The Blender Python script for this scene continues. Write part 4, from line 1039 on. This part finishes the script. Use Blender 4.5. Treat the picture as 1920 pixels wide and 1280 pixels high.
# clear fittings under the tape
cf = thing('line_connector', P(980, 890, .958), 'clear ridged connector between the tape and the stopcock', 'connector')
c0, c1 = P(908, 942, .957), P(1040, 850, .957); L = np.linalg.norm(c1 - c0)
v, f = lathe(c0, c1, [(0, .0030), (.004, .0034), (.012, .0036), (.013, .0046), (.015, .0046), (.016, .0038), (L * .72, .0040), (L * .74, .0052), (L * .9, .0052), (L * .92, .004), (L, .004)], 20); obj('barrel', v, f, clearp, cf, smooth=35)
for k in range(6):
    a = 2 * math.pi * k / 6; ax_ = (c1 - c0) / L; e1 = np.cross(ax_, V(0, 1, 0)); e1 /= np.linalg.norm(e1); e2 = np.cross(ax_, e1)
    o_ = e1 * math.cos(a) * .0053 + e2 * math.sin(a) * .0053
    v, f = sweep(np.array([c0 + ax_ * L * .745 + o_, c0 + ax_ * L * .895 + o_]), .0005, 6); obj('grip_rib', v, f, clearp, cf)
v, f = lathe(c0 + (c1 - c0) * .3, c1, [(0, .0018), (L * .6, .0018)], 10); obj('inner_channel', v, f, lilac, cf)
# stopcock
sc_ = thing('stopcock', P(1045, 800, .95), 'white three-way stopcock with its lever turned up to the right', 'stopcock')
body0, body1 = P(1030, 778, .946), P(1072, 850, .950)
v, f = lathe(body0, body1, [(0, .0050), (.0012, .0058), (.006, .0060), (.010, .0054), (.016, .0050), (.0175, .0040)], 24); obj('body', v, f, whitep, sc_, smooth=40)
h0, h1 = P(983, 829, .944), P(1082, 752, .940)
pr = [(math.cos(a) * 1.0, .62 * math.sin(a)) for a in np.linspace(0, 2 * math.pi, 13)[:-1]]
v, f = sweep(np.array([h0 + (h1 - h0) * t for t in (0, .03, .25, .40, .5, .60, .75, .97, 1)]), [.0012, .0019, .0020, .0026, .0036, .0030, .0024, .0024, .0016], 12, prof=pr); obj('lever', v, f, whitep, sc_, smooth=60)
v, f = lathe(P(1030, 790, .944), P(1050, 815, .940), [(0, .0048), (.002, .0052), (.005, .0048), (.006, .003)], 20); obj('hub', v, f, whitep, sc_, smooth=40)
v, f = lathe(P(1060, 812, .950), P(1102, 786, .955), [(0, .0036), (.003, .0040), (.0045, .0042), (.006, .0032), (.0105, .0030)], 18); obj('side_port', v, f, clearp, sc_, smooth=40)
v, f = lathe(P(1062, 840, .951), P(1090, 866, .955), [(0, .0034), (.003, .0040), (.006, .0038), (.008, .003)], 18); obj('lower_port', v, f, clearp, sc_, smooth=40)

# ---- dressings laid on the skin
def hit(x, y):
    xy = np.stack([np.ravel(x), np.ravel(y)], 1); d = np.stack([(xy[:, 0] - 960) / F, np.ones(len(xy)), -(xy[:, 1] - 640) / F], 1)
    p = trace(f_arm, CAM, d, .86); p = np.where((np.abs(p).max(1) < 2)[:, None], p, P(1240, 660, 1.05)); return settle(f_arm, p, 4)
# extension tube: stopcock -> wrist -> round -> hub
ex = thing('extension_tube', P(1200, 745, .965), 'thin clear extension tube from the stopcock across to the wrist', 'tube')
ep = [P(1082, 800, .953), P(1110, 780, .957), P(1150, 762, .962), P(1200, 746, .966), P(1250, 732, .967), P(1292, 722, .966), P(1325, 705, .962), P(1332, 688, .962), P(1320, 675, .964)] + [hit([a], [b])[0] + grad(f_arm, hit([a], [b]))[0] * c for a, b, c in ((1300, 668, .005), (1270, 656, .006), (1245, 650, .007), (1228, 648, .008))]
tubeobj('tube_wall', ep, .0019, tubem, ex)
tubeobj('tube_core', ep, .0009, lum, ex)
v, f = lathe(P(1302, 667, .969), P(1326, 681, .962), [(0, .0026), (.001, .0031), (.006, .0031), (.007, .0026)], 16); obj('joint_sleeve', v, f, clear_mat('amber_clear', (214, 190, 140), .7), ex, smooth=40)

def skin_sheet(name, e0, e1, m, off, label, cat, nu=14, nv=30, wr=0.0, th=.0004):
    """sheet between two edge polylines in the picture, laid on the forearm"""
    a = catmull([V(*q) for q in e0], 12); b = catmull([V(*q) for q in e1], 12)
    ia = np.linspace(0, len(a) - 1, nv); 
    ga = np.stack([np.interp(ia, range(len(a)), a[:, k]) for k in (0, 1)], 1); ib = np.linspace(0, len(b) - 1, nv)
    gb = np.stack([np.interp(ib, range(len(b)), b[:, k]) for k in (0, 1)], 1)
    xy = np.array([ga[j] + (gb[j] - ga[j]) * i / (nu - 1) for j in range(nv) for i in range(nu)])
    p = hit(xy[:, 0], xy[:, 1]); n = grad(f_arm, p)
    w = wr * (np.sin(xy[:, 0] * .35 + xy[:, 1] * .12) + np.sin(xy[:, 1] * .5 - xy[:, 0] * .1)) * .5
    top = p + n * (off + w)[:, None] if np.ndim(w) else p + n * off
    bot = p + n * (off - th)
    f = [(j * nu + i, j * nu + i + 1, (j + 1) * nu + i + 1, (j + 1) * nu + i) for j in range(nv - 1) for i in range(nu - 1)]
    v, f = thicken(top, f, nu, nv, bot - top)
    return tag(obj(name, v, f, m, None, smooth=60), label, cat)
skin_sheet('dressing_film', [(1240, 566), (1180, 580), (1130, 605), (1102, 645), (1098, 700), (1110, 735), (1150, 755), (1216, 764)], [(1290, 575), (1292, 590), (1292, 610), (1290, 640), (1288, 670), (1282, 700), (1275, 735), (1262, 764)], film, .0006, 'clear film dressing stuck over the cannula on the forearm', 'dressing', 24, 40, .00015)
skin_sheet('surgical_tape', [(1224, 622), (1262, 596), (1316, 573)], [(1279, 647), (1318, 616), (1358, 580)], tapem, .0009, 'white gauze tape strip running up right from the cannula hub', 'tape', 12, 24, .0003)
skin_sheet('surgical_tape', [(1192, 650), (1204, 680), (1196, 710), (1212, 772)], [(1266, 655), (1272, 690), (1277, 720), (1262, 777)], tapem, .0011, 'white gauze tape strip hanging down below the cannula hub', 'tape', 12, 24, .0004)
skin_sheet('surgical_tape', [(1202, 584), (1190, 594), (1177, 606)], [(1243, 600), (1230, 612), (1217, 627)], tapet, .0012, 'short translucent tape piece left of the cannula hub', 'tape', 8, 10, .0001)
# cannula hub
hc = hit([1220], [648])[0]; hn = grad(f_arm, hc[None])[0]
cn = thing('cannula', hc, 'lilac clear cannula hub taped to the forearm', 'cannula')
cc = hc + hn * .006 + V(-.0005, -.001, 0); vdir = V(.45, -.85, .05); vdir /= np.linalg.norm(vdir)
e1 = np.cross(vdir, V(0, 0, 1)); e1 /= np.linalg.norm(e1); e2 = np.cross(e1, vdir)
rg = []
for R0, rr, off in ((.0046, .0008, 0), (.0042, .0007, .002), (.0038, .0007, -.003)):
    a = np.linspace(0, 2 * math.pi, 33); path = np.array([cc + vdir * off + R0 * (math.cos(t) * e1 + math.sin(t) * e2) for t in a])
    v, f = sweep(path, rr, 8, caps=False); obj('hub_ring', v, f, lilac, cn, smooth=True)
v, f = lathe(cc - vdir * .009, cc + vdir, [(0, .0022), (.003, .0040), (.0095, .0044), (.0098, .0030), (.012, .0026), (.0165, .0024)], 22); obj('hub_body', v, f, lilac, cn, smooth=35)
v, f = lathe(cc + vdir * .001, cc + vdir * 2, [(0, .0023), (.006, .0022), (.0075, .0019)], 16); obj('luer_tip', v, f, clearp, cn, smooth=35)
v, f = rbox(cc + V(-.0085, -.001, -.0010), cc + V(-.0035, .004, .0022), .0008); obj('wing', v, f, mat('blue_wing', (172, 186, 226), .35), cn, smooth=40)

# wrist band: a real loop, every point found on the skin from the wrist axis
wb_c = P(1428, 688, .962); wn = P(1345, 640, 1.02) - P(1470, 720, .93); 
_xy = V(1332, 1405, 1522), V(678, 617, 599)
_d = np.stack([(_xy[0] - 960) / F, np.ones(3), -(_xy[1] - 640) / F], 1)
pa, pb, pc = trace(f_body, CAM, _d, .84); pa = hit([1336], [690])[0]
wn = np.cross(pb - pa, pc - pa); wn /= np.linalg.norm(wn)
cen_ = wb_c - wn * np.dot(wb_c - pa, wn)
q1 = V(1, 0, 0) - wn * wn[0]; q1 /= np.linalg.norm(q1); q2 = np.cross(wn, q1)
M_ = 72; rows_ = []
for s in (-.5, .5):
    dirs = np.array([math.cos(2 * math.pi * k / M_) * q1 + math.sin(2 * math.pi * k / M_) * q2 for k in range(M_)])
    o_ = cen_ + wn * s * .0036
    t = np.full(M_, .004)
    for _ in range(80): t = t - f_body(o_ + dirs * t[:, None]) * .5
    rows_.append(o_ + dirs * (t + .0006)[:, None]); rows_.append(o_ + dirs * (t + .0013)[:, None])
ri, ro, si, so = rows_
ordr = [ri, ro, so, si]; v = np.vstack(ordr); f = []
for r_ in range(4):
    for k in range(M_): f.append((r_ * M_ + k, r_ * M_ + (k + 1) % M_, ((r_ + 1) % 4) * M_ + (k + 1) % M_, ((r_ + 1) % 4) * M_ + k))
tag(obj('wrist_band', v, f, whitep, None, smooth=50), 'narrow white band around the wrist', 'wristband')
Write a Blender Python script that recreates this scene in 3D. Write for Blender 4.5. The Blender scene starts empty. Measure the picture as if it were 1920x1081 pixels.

□ □ □ □

Task goal: Scan the lines for the string "Python". Pick out every line that has it.

Answer to this problem:
The Blender Python script for this scene continues. Write part 4, from line 1039 on. This part finishes the script. Use Blender 4.5. Treat the picture as 1920 pixels wide and 1280 pixels high.
Write a Blender Python script that recreates this scene in 3D. Write for Blender 4.5. The Blender scene starts empty. Measure the picture as if it were 1920x1081 pixels.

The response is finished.